§ **DATASET EXCERPT**
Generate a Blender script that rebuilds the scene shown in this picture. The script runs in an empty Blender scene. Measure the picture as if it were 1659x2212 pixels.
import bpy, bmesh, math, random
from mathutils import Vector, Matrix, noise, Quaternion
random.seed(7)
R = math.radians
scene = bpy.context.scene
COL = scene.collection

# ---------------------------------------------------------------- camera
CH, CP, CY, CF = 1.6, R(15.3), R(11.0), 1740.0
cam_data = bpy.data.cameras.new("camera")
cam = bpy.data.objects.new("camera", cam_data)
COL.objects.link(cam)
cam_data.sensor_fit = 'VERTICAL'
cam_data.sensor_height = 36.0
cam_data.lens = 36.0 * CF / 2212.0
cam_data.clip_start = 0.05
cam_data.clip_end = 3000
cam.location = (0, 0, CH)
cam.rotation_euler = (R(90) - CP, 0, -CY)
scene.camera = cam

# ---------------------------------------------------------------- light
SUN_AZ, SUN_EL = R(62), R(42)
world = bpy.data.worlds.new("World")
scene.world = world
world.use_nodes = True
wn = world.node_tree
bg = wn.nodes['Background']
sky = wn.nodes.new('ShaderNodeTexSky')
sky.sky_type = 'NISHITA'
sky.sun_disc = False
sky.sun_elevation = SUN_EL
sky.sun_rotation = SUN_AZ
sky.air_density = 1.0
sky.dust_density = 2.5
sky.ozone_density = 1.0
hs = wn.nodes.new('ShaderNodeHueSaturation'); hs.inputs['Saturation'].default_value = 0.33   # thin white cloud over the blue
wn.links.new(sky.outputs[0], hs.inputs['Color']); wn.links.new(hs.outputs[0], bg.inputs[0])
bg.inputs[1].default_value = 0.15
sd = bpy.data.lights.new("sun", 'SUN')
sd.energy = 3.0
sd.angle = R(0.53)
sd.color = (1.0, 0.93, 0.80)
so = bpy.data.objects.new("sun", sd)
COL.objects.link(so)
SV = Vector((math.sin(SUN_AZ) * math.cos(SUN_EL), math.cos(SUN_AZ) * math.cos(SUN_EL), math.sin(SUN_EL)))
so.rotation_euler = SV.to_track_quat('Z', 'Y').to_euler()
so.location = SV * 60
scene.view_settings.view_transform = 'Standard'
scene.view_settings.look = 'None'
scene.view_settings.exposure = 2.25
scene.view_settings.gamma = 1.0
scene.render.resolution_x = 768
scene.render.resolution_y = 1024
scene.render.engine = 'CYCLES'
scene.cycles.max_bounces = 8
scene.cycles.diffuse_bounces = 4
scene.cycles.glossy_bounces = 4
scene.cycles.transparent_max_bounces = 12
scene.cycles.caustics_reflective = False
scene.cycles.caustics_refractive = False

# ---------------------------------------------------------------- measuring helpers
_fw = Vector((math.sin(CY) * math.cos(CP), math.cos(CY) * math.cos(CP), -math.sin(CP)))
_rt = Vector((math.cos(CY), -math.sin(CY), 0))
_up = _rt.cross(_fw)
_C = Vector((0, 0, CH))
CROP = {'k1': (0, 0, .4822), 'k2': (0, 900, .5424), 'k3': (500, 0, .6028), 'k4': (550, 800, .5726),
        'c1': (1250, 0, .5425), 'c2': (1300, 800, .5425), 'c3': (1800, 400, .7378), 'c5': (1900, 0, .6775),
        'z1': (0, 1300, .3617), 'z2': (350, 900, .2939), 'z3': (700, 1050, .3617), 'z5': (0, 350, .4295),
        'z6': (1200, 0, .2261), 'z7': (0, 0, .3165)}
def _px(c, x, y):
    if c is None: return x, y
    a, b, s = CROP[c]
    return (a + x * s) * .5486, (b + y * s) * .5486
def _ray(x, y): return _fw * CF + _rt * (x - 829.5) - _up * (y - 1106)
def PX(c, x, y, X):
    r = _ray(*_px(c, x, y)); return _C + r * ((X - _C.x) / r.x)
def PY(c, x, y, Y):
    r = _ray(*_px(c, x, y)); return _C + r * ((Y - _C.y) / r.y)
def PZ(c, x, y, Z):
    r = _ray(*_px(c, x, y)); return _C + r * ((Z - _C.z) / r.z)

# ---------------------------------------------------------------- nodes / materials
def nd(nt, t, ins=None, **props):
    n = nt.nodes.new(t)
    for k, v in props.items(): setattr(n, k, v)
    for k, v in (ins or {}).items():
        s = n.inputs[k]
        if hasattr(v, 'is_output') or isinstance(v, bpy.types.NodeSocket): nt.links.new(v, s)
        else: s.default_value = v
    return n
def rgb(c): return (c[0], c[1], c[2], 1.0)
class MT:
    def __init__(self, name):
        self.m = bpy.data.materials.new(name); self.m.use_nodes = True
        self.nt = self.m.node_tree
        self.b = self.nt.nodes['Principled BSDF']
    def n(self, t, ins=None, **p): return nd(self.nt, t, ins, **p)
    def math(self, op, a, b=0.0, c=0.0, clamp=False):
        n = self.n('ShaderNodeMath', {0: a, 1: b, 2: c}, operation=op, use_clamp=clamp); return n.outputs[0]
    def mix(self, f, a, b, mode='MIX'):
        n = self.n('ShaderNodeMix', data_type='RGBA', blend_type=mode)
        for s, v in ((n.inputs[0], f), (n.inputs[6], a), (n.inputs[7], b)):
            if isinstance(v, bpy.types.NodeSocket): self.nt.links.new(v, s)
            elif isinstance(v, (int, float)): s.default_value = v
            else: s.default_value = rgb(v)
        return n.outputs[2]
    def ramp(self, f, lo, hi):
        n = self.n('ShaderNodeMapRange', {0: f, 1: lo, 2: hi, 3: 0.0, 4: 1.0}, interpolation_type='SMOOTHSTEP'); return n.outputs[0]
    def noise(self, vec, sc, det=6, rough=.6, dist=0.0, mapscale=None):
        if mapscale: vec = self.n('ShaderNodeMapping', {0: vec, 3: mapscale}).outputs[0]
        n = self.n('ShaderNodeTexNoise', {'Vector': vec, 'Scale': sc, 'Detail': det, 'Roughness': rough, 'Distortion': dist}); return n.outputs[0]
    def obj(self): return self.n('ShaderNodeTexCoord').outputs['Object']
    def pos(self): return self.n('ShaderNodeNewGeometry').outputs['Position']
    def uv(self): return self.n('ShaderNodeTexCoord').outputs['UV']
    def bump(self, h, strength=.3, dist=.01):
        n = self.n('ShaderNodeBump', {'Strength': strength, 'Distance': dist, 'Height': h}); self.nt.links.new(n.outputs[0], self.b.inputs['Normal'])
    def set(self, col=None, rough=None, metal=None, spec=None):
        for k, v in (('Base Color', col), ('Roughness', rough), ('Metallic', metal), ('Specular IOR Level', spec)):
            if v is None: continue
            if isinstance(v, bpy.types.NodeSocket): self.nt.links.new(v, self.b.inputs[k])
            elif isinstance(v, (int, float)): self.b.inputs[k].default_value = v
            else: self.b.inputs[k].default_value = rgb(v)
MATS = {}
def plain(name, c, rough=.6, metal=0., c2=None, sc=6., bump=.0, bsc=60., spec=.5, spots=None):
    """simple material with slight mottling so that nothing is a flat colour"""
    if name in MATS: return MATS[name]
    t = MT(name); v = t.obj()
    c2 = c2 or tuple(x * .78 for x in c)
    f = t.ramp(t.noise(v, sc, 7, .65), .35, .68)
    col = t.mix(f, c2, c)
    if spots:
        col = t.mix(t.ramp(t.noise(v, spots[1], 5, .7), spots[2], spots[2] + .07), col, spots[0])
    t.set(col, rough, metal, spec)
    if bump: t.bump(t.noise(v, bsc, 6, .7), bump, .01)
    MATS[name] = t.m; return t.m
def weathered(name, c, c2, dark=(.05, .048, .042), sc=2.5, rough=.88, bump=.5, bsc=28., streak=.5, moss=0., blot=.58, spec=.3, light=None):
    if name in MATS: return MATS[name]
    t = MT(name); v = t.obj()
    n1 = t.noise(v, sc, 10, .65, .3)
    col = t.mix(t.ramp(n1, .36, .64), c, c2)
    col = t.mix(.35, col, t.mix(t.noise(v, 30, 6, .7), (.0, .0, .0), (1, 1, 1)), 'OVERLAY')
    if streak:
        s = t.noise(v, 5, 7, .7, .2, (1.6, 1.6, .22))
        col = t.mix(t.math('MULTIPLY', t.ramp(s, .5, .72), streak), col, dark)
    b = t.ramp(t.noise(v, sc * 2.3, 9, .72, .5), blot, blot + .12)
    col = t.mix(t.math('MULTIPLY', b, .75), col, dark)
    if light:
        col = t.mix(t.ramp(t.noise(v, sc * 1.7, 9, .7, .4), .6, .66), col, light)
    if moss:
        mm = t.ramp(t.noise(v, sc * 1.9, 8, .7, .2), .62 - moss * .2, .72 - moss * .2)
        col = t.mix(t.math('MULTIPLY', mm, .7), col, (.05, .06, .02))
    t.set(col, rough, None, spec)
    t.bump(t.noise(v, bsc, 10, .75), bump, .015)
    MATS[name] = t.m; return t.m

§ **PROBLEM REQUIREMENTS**
Repeat, exactly and only, the lines from the beginning of the material through the line that contains "scene.camera = cam".

§ **WRITTEN SOLUTION**
Generate a Blender script that rebuilds the scene shown in this picture. The script runs in an empty Blender scene. Measure the picture as if it were 1659x2212 pixels.
import bpy, bmesh, math, random
from mathutils import Vector, Matrix, noise, Quaternion
random.seed(7)
R = math.radians
scene = bpy.context.scene
COL = scene.collection

# ---------------------------------------------------------------- camera
CH, CP, CY, CF = 1.6, R(15.3), R(11.0), 1740.0
cam_data = bpy.data.cameras.new("camera")
cam = bpy.data.objects.new("camera", cam_data)
COL.objects.link(cam)
cam_data.sensor_fit = 'VERTICAL'
cam_data.sensor_height = 36.0
cam_data.lens = 36.0 * CF / 2212.0
cam_data.clip_start = 0.05
cam_data.clip_end = 3000
cam.location = (0, 0, CH)
cam.rotation_euler = (R(90) - CP, 0, -CY)
scene.camera = cam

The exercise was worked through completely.